(Items from a data source)
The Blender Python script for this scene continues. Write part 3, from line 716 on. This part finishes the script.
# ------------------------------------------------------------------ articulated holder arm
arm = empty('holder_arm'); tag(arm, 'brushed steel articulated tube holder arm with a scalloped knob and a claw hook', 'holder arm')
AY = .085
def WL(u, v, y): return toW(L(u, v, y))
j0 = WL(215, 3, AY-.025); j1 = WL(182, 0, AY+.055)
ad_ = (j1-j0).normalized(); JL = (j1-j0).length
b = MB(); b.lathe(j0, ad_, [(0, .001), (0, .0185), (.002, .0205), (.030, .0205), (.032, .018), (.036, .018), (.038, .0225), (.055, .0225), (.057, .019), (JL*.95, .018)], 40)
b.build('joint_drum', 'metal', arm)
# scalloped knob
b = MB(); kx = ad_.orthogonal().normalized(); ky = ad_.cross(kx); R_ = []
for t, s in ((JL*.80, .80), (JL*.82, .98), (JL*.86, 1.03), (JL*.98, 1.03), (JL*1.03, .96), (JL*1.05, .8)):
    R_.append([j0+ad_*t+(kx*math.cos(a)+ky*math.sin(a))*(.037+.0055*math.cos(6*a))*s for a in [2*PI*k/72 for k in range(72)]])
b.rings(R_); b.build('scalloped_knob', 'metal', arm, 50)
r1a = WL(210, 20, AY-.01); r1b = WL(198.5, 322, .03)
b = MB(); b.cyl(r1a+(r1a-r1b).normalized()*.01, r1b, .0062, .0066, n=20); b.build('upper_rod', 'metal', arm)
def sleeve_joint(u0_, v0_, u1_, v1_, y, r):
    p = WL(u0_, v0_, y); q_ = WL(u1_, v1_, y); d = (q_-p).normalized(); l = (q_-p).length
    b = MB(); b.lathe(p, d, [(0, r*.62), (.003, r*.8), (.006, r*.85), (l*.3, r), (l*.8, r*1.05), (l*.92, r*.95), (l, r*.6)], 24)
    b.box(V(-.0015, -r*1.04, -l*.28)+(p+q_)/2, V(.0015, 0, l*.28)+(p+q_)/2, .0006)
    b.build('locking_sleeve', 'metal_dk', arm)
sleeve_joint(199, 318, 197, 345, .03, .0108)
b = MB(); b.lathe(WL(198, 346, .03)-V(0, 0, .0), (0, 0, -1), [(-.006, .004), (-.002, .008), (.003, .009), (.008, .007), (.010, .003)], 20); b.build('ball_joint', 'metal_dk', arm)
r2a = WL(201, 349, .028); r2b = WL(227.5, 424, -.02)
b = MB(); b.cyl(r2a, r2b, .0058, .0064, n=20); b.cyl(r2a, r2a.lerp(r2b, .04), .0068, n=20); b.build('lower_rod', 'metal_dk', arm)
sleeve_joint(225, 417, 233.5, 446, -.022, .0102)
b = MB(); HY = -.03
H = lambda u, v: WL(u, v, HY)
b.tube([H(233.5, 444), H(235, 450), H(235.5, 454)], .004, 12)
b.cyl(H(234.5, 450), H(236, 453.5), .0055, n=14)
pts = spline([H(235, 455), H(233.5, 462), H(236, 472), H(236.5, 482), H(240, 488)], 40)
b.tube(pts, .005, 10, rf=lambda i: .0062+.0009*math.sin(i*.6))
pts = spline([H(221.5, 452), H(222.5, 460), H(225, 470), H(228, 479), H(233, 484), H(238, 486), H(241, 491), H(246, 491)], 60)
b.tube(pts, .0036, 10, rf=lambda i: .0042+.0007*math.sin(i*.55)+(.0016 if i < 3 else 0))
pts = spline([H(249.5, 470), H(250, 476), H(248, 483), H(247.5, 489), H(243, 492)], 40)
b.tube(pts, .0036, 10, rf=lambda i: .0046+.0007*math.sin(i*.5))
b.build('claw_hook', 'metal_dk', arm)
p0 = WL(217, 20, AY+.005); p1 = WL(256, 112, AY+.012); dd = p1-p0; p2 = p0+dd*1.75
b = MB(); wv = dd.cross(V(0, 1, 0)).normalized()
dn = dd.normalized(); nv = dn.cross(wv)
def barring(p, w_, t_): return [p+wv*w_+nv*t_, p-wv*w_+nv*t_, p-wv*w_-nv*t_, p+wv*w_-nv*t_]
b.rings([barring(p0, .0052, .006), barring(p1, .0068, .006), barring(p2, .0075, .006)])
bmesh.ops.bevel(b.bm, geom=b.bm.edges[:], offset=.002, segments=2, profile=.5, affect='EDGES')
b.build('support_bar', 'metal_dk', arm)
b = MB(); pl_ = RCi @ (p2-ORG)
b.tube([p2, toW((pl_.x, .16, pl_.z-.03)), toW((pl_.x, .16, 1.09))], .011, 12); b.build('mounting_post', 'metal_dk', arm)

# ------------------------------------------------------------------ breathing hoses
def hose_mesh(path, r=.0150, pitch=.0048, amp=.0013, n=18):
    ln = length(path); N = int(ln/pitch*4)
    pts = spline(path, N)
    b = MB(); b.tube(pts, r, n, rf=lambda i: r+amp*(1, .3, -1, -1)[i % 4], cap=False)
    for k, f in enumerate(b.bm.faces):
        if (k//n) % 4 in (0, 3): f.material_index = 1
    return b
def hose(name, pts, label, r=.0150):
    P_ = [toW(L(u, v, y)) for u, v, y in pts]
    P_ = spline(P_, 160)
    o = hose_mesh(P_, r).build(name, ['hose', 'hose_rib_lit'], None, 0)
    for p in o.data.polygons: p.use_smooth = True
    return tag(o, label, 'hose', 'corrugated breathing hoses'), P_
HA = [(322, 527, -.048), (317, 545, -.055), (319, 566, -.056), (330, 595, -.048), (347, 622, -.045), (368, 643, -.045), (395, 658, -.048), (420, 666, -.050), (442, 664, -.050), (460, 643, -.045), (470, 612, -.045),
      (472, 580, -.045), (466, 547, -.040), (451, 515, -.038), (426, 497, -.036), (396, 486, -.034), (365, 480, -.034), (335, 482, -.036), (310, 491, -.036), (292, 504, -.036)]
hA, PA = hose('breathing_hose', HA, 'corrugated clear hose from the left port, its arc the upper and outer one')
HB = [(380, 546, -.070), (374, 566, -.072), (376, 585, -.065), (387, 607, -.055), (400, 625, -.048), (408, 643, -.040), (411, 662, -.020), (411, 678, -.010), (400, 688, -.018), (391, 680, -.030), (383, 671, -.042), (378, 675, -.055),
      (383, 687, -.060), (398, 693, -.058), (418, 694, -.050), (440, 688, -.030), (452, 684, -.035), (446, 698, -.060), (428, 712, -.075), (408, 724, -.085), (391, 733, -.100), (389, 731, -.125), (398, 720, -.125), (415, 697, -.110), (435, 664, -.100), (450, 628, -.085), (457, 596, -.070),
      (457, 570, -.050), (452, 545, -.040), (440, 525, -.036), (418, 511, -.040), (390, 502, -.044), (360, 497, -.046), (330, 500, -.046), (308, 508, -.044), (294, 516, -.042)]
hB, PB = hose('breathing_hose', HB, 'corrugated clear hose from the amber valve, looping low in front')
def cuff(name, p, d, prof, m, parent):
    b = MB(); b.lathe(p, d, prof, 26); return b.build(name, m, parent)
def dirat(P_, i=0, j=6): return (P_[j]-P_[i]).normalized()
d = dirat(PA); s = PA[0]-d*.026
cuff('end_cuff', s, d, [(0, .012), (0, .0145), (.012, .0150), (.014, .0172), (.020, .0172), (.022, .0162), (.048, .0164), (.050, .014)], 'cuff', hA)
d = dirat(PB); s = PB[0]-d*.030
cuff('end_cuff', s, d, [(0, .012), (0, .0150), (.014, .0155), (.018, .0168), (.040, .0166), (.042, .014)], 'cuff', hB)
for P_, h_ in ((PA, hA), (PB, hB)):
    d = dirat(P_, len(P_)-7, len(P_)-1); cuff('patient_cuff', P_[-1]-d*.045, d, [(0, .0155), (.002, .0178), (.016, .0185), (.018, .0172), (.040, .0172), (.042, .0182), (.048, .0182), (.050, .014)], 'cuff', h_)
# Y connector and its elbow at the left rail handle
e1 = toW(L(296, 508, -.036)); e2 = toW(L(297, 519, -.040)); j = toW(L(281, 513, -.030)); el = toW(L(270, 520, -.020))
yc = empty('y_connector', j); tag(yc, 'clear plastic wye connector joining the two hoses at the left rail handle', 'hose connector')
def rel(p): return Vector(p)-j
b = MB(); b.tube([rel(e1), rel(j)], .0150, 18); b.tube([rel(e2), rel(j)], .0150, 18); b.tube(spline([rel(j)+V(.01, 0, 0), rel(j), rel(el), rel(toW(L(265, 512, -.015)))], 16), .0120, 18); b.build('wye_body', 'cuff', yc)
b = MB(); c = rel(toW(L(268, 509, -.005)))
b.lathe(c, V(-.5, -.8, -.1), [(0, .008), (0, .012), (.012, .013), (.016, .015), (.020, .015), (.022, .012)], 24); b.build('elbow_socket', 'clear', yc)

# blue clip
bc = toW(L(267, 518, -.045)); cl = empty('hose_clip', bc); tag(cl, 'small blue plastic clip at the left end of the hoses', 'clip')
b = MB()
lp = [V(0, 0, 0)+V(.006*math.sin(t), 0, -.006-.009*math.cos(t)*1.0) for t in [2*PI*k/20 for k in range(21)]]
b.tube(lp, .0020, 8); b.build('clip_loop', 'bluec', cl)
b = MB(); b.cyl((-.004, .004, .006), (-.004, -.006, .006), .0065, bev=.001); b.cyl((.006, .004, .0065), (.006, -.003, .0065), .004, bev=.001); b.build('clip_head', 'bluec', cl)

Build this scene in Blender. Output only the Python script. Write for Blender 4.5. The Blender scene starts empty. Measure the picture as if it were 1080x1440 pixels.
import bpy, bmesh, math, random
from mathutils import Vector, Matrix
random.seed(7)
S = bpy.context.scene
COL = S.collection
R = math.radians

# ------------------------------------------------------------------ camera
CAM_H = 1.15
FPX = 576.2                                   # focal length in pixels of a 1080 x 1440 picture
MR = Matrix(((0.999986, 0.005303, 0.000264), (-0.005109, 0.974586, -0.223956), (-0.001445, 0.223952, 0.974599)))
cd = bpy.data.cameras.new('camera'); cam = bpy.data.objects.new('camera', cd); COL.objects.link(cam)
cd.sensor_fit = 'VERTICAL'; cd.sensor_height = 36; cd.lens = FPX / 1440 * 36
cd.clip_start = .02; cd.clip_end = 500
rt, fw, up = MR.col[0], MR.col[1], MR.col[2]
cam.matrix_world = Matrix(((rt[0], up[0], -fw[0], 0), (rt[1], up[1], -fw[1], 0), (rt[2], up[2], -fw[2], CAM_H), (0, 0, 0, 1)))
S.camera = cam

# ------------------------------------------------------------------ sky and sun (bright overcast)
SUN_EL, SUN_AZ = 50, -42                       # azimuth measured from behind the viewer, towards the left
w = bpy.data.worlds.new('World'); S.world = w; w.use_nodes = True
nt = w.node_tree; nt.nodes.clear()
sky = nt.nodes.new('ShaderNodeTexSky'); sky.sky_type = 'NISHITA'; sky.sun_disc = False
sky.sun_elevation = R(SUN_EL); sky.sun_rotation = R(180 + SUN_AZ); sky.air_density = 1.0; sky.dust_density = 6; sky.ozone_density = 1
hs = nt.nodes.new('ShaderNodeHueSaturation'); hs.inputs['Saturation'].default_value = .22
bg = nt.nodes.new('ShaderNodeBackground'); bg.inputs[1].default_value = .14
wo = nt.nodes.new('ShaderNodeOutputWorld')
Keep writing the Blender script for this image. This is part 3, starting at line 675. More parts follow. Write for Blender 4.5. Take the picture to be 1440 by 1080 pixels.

• _WRITTEN REQUEST_
From the entries above, extract only the lines running from the one containing "Build this scene" through the one containing "R = math.radians", inclusive.

• _FINAL RESULT_
Build this scene in Blender. Output only the Python script. Write for Blender 4.5. The Blender scene starts empty. Measure the picture as if it were 1080x1440 pixels.
import bpy, bmesh, math, random
from mathutils import Vector, Matrix
random.seed(7)
S = bpy.context.scene
COL = S.collection
R = math.radians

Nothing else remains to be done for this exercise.